Sunday, June 8, 2014

Duplication and Cohesion

A lot of the conversation around removing duplication goes something along the lines:
"remove duplication"
The idea is there is a a scale and your code should be on the low duplication side of it.

Unfortunately, this is only half the story. There is a hidden, often forgotten, label that belongs on this scale: Cohesion

The rule you want to follow is this:

Choose the lowest duplication for the natural cohesion

Examples of low cohesion

My last name is 'Falco'. My sister's last name is also 'Falco'. This is duplication, but there is no cohesion between the names. If my sister marries and changes her name, my name should not change as well.

Because of the low cohesion between our two names, it should have high duplication.

Many unit test scenarios fall into this area, which is one reason you might end up with higher duplication in your test code.

Examples of high cohesion

An advantage of working in many PHP systems is that no matter what I do to a page the worst I can do is mess up that single page. PHP systems tend to have high duplication. The down side of this is when something changes, for example: how sales tax is calculated on a page.  Sales tax has high cohesion, I don't want it to be different for each page. This means that when I need to change it I have to go to all the different pages that implement it and change them. The biggest problem is that most likely means I will forget one of the pages.

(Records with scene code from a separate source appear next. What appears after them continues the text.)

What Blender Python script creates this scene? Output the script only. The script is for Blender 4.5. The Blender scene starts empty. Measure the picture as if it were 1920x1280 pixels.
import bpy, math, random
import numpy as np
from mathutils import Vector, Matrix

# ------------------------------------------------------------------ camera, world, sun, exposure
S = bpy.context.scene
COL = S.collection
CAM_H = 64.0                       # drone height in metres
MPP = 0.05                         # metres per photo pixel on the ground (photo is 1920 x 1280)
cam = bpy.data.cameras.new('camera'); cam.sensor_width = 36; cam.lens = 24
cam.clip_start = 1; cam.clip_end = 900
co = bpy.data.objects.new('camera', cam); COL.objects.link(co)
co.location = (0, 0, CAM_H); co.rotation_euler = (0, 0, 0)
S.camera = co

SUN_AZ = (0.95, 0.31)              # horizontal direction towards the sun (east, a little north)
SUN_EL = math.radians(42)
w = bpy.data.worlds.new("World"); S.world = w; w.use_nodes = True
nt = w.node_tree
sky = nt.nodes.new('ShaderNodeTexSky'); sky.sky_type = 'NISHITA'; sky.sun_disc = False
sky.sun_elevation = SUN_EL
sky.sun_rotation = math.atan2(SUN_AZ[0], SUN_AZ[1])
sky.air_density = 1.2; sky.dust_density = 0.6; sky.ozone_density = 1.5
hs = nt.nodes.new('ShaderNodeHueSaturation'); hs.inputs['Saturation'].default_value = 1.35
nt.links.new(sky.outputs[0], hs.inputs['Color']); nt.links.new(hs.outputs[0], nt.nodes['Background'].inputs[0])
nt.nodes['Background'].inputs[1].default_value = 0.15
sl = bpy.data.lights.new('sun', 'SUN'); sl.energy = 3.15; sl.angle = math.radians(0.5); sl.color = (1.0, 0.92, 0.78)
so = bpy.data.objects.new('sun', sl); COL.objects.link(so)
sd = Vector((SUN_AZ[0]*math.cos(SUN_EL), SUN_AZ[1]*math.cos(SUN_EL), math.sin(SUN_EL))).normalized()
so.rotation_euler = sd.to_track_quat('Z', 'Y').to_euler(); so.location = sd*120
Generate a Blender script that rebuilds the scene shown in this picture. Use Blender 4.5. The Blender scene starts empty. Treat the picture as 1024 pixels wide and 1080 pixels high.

Bob Martin has a nice blog on how to separate parts to remove duplication when there is high duplication but low Cohesion.

Detecting Cohesion via Source Control

Think about the the follow example:
You are looking at your source control and discover that in January five files all changed in a single checkin. Those same 5 files all changed together in February as well.
March - Those 5 files changed together
April - Those 5 files changed together
May - Only 4 files changed together
June -  Those 5 files changed together

What happened in May?
Yes, someone introduced a bug. 

Think about that from a bug detection point of view. You didn't test, you didn't even know what the expected user behavior was,  you certainly didn't look at the code. You just detected a natural cohesion and noted that a change was missed in 1 place. This is why you want the minimal duplication for the cohesion that is naturally existing. If everything thing that needs to change together is only in 1 place, you can not forget the other places.

TL&DR; If you have things that need to change together duplicated you have too much duplication. However, if you've removed duplication on similar things that don't change together you will have problems when you change one of them.